• [GIVEN TASK]:
Find and copy lines holding "scene".

• [SUPPLIED ENTRIES]:
START

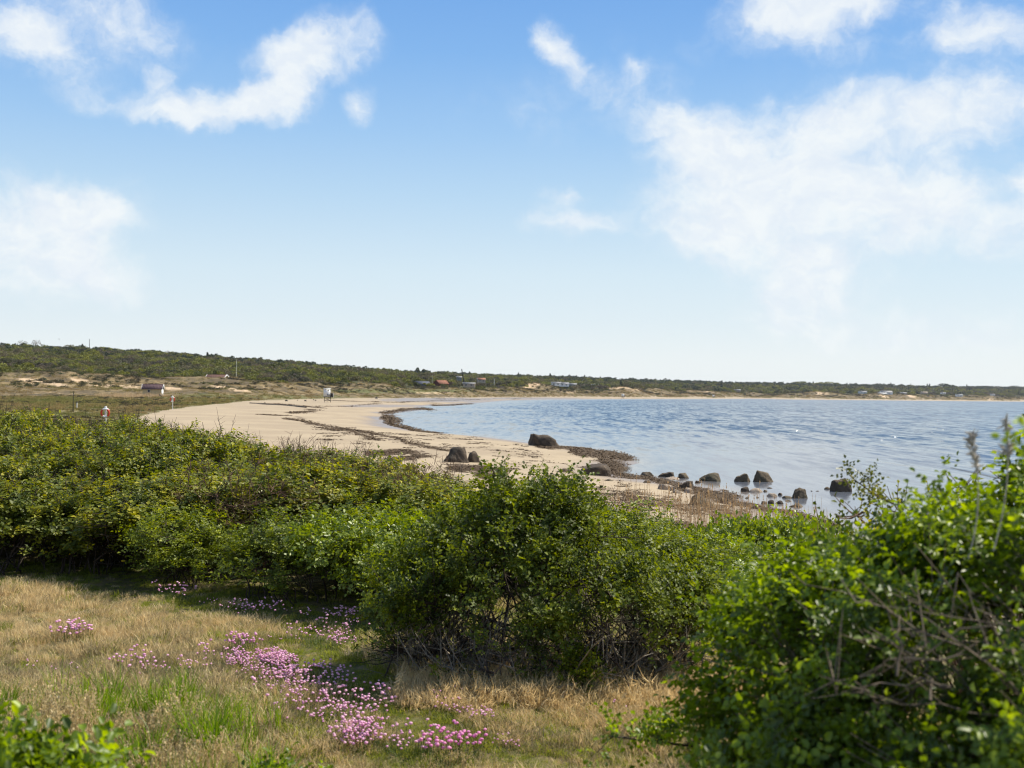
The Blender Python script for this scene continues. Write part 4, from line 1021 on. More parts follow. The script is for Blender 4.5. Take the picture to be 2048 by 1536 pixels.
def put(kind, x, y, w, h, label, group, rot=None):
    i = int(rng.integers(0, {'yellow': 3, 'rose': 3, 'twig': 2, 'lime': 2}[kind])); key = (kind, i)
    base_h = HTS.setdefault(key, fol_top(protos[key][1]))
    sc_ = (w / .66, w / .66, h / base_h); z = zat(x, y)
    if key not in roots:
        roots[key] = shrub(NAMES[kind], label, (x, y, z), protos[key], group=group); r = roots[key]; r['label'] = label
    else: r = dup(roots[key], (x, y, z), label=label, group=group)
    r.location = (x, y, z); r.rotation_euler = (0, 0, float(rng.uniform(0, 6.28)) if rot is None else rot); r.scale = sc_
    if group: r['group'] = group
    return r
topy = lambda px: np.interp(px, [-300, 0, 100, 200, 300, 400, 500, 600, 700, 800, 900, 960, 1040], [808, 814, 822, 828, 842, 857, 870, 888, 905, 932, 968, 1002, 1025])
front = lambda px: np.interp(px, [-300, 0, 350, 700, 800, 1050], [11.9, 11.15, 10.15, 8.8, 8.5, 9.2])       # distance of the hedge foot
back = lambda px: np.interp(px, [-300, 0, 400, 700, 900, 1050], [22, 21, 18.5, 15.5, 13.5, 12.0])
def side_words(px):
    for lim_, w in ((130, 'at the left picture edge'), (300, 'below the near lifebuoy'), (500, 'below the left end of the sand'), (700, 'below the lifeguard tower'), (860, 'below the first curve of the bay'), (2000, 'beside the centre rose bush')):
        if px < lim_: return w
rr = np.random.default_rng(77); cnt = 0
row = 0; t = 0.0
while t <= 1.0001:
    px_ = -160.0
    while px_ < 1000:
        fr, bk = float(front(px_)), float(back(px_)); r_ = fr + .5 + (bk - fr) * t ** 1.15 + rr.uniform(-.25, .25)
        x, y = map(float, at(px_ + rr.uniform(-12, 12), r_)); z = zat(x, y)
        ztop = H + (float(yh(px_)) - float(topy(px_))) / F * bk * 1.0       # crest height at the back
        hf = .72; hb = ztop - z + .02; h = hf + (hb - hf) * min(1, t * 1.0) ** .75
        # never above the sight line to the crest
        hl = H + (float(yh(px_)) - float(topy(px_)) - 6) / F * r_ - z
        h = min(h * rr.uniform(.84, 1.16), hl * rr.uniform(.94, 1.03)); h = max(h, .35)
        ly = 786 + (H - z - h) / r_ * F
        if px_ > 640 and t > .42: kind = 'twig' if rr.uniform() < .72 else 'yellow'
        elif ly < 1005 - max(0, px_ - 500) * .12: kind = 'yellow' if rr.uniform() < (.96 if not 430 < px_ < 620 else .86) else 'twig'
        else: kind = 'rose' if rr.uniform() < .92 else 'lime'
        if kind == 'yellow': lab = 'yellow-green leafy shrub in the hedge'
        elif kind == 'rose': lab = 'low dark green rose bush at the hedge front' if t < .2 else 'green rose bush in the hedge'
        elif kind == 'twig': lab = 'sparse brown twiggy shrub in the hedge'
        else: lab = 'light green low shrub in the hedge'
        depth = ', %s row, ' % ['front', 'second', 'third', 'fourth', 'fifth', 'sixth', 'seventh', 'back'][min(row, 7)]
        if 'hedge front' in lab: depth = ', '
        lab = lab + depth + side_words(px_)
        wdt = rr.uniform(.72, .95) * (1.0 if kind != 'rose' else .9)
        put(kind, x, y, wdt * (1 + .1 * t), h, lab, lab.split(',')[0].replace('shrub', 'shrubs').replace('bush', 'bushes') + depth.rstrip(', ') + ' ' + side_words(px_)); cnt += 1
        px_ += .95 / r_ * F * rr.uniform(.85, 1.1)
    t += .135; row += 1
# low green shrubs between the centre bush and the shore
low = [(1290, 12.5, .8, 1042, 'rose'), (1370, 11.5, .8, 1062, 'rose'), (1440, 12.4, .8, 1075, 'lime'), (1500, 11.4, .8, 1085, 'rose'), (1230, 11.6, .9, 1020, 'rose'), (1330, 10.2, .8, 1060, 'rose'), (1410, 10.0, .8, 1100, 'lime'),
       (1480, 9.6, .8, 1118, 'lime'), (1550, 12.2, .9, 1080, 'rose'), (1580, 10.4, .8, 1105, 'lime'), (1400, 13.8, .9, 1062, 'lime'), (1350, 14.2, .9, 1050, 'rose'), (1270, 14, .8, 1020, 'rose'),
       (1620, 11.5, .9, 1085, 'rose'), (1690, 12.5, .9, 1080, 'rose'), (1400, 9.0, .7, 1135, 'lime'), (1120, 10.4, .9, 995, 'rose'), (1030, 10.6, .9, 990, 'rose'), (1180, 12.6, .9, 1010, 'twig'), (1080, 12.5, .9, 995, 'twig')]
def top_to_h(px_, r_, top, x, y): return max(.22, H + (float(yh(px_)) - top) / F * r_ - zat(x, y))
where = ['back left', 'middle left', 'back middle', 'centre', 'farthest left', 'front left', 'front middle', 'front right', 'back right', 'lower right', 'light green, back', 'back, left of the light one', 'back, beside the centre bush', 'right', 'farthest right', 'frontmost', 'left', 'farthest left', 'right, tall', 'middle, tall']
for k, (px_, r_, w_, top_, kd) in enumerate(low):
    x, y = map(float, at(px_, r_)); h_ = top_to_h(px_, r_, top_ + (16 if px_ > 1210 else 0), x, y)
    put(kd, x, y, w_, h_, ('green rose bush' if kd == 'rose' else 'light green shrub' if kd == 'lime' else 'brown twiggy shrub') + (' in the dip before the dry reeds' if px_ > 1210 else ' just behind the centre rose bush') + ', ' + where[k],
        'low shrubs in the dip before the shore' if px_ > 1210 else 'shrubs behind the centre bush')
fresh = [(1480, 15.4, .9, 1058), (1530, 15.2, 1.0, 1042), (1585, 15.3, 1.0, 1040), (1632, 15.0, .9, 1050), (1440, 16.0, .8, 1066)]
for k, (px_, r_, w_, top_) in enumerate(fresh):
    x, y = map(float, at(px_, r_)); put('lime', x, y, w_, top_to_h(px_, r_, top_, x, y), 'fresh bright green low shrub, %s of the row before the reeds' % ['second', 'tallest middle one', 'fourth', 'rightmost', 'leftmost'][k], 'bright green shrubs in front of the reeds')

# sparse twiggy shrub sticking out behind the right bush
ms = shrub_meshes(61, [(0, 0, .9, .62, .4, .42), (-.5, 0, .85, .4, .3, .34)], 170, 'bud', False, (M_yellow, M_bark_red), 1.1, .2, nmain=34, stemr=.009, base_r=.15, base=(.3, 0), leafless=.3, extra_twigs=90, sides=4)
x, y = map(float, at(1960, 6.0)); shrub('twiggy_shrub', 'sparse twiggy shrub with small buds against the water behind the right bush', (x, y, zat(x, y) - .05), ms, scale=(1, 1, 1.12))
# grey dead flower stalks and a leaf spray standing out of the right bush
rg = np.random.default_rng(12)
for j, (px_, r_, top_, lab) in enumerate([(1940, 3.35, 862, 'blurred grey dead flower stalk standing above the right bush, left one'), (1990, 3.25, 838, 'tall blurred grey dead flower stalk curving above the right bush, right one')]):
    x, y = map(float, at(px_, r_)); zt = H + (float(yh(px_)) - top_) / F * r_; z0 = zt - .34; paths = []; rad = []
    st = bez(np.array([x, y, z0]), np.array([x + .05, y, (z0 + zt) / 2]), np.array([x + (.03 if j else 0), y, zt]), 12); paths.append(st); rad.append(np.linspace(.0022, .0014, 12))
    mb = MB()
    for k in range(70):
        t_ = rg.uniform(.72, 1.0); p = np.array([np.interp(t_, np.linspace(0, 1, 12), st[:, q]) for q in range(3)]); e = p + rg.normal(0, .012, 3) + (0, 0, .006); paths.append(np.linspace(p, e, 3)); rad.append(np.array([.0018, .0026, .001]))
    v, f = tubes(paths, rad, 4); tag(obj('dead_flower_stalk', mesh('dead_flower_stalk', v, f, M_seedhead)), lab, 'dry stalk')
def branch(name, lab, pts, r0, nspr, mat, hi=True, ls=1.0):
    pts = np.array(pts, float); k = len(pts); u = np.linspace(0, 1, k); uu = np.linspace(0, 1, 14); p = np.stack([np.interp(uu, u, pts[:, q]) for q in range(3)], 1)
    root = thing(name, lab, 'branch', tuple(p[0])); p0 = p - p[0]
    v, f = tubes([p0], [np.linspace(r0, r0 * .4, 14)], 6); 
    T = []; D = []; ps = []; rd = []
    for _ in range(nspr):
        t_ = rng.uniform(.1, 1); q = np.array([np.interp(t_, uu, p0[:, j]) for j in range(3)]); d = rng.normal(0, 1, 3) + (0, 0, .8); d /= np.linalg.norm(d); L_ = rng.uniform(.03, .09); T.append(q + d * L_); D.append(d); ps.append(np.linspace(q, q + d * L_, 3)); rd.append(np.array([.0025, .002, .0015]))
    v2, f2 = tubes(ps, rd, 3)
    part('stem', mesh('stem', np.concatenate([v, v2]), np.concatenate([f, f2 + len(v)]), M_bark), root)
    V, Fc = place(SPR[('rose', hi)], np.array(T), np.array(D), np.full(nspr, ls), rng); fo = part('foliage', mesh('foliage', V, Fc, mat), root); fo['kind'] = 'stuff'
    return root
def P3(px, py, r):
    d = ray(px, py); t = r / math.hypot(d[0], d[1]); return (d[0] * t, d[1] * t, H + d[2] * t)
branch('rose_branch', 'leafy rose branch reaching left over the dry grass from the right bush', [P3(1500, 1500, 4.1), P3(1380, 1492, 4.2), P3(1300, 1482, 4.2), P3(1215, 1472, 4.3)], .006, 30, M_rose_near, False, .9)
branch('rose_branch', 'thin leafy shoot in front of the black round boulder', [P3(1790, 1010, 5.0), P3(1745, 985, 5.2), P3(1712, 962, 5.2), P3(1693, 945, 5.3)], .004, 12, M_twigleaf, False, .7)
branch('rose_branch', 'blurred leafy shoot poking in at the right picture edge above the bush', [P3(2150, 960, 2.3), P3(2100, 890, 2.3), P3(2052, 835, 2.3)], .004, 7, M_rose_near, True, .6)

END
START

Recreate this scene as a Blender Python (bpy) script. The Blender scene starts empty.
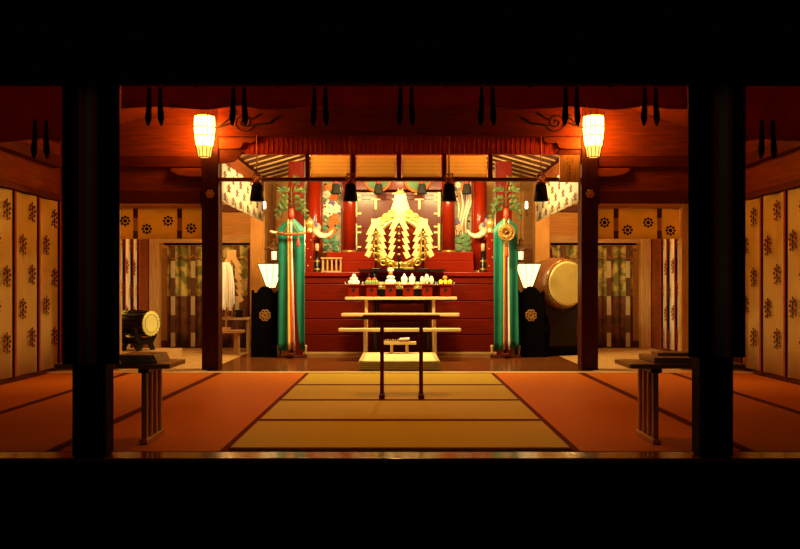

END
START

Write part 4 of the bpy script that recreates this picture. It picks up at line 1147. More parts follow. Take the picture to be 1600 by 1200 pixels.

END

• [TASK RESPONSE]:
The Blender Python script for this scene continues. Write part 4, from line 1021 on. More parts follow. The script is for Blender 4.5. Take the picture to be 2048 by 1536 pixels.
Recreate this scene as a Blender Python (bpy) script. The Blender scene starts empty.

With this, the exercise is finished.